Perceived risk is the potential risk that a consumer identifies or associates with a purchase. People are less likely to make purchases that they perceive as risky and more likely to make purchases that they perceive as low risk. Retailers and manufacturers use a variety of tactics to lower perceived risk and make consumers feel more confident when making a purchase. Understanding the role of this phenomenon in purchasing decisions is an important element of product design, marketing, and sales.

As a general rule, the more complex or large the purchase, the greater the element of perceived risk. The consumer is making a big decision and may be correspondingly concerned about it. Someone picking up a bag of carrots at the store is making a low purchase, and a negative result would have relatively minor repercussions. On the other hand, someone who buys a house is making a big purchase. Much more time is needed to evaluate the home purchase and decide whether it is a safe purchase.

There are several components to perceived risk. One is money. People may be concerned about whether they have enough money for a purchase, whether a purchase is a good deal, or whether there are better deals elsewhere. Time investment is another concern and can be an especially big issue with small purchases. People are willing to commit to large purchases, while small purchases want to be able to complete a transaction quickly. A long line or crowded parking lot can become a significant deterrent for the consumer.

Perceived risk can also take into account issues such as the social and psychological risks associated with a purchase. People may be concerned that a purchase will be ridiculed by friends and neighbors or that a purchase could have problematic ethical implications. A classic example comes from the diamond industry, where many people are afraid to buy diamonds because of the perceived risk of buying a conflict diamond.
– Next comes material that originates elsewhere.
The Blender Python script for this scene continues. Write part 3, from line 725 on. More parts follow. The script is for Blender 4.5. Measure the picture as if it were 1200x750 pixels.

There are also physical risks to weigh as consumers think about the possible health or physical dangers associated with a purchase.

Functional risk, whether a product will work as advertised or intended, is another form of perceived risk. All of these forms can be augmented or weakened by gathering more information. Consumers trust reviews from respected sources, opinions from trusted people, and information from manufacturers. Manufacturers and sellers can offer things like guarantees to reduce perceived risk and seal a deal.